» THE REQUEST:
Search the records for "emit" and copy each line that holds it.

==== GIVEN ENTRIES ====

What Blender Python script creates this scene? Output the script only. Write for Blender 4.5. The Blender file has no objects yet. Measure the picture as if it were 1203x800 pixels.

====
==== GIVEN ENTRIES ====

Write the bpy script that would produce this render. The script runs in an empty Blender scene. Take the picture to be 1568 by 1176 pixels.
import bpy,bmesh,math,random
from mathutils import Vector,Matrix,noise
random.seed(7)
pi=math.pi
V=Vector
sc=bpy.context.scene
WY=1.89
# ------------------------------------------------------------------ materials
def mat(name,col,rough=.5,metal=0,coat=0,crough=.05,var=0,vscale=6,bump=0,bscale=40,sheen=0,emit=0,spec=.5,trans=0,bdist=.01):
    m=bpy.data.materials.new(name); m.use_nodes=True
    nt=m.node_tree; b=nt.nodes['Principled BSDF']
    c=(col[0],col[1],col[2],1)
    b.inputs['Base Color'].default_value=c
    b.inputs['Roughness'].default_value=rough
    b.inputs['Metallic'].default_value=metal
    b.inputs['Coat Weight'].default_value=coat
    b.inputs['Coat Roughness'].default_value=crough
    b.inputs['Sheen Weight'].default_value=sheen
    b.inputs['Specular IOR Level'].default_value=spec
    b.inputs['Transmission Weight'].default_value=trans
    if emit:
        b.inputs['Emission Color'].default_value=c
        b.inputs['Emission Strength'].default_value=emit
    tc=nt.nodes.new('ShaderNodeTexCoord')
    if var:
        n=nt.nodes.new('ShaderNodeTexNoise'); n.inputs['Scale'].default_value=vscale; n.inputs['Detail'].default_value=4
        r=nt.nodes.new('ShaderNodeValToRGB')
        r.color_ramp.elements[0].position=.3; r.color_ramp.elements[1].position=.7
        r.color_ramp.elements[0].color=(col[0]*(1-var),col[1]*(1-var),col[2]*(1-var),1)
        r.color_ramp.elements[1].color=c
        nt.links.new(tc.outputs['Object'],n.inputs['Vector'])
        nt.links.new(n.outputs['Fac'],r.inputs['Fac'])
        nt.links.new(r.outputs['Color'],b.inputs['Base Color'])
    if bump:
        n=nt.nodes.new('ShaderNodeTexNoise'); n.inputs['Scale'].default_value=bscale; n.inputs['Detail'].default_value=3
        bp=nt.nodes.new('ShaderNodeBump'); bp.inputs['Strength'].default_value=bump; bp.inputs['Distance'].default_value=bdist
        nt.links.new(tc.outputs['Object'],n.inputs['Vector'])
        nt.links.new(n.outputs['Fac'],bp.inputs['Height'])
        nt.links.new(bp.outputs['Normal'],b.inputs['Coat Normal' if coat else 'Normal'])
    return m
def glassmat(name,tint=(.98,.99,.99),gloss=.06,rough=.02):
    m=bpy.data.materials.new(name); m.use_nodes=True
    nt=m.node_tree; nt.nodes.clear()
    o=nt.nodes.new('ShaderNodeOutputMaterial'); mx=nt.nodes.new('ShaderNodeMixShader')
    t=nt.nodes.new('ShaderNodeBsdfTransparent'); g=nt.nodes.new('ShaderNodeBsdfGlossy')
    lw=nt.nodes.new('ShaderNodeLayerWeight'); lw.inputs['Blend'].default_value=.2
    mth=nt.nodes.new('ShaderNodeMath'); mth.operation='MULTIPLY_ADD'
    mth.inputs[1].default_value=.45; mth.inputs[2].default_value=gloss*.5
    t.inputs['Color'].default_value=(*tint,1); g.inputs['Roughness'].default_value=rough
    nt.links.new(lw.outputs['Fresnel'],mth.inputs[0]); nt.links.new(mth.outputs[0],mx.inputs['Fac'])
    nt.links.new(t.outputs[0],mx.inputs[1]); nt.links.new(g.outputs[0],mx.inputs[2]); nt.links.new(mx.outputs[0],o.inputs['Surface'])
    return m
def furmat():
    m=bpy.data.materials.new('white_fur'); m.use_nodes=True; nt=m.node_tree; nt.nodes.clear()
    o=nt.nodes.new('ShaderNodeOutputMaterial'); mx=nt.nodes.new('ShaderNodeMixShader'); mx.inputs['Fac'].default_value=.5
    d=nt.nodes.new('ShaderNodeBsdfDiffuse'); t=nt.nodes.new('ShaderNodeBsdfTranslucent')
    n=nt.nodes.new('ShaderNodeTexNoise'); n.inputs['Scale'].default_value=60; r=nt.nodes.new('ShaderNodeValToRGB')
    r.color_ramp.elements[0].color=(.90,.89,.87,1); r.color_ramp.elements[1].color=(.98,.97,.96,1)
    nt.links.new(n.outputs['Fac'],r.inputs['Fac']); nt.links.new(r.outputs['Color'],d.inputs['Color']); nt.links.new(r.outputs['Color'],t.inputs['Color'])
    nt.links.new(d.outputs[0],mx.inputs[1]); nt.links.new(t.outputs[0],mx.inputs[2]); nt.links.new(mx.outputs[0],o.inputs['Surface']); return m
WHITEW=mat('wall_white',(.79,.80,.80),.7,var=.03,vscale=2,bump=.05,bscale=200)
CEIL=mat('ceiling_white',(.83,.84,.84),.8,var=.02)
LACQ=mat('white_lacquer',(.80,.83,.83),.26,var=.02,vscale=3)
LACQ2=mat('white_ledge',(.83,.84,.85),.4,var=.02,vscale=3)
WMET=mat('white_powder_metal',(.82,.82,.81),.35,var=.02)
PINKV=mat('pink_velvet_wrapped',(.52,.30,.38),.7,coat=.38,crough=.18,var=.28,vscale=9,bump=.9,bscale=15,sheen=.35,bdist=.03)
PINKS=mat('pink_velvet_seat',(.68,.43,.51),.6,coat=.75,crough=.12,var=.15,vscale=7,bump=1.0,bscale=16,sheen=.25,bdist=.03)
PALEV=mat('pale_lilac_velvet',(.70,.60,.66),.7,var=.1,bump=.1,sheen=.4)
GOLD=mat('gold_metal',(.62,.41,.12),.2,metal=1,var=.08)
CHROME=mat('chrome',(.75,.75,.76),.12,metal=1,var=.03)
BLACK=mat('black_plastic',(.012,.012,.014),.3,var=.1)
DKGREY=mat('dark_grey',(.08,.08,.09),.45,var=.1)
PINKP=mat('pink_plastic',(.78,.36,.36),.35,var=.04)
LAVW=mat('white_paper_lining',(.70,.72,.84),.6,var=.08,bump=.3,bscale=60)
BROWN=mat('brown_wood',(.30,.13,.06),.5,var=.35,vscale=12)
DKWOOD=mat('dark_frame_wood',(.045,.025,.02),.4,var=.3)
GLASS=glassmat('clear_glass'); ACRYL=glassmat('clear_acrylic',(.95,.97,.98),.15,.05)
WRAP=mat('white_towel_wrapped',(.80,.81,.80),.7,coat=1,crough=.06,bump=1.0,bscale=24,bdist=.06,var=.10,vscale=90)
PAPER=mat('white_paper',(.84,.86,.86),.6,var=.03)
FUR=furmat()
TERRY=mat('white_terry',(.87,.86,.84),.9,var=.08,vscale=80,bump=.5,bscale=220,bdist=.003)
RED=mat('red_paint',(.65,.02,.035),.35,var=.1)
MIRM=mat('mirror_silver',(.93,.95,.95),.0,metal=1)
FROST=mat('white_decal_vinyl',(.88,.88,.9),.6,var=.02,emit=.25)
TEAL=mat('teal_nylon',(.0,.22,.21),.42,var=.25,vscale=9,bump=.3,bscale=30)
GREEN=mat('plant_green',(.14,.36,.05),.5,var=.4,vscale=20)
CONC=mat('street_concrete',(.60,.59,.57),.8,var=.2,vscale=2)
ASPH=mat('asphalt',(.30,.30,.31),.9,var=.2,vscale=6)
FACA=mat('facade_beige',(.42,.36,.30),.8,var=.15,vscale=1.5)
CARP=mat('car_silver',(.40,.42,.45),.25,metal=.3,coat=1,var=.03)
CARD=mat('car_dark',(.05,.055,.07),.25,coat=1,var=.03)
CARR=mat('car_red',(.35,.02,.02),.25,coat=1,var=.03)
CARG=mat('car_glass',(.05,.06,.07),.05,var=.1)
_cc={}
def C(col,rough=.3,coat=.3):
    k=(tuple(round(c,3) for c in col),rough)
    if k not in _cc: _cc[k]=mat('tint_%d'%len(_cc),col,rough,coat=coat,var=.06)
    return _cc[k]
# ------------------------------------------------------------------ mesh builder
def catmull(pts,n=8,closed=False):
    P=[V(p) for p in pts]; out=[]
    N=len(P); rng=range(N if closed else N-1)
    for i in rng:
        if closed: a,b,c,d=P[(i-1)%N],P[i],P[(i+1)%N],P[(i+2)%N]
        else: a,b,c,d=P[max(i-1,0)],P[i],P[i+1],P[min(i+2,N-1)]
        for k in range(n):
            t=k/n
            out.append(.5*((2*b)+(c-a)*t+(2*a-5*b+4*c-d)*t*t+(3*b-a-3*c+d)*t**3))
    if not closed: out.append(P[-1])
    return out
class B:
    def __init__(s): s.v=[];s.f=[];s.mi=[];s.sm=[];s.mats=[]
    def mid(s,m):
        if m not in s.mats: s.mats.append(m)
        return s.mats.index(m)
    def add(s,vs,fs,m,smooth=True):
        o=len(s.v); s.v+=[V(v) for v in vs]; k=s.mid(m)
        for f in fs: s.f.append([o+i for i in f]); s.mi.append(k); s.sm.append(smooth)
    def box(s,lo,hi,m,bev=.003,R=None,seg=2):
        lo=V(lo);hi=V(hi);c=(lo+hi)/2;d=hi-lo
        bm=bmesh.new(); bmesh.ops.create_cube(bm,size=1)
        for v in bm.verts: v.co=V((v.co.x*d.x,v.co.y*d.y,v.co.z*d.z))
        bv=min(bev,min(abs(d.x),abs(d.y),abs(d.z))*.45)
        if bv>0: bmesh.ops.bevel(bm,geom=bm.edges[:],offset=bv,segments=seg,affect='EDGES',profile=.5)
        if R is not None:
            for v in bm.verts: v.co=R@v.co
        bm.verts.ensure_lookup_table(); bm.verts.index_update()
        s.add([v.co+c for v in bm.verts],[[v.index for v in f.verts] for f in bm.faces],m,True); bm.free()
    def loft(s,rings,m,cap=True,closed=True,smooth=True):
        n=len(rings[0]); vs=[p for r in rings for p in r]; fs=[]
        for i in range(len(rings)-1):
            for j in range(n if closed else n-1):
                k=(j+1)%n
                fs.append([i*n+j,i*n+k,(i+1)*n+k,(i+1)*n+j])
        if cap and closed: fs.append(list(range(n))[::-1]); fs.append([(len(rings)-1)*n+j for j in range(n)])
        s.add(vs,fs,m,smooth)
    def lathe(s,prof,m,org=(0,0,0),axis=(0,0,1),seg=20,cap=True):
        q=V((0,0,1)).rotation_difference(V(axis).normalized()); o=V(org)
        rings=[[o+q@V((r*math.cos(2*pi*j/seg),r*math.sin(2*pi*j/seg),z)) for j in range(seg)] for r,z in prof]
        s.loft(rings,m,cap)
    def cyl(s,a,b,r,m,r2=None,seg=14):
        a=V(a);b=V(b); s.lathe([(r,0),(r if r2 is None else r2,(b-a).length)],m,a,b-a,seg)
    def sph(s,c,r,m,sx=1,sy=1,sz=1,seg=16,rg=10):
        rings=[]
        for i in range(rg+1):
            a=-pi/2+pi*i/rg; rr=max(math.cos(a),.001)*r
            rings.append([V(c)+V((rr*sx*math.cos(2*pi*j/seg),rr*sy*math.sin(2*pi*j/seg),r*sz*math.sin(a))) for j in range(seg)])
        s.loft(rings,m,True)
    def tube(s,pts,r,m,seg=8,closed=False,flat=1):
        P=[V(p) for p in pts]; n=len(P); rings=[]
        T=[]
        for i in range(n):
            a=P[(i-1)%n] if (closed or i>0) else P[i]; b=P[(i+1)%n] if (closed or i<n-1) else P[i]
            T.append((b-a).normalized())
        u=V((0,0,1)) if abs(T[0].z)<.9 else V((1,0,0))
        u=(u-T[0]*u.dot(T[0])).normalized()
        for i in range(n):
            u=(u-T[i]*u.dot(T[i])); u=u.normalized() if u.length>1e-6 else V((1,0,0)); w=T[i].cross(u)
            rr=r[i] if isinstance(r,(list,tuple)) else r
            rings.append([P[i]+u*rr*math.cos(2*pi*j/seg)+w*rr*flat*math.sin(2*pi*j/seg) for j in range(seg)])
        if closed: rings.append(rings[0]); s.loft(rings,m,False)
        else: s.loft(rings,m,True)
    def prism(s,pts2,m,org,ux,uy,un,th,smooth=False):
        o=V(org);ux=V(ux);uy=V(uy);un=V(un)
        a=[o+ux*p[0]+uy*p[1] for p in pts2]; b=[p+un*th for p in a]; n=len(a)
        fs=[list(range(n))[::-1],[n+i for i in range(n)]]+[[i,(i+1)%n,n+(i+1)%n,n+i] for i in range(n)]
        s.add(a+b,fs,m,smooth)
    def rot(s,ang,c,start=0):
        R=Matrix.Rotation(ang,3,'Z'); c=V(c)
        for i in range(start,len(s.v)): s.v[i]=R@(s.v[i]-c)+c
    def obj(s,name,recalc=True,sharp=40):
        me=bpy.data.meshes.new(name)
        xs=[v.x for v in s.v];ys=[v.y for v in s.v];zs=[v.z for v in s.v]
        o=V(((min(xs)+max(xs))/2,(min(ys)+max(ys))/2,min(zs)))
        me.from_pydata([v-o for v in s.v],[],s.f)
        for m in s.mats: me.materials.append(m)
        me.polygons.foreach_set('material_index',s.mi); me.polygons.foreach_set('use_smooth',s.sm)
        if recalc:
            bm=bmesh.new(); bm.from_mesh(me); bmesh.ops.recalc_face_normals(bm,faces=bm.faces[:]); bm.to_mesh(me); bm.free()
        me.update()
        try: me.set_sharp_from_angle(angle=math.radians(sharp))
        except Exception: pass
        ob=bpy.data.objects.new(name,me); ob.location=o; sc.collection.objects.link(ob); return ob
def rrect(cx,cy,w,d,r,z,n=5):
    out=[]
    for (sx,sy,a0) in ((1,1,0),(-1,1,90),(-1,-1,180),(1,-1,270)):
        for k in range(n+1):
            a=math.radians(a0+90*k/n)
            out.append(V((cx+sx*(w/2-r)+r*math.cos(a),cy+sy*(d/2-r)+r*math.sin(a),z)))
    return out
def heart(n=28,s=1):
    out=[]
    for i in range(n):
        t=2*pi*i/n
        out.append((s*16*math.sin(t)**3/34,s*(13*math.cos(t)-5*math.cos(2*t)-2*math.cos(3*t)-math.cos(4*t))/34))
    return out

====

» THE RESULT:
def mat(name,col,rough=.5,metal=0,coat=0,crough=.05,var=0,vscale=6,bump=0,bscale=40,sheen=0,emit=0,spec=.5,trans=0,bdist=.01):
    if emit:
        b.inputs['Emission Strength'].default_value=emit
FROST=mat('white_decal_vinyl',(.88,.88,.9),.6,var=.02,emit=.25)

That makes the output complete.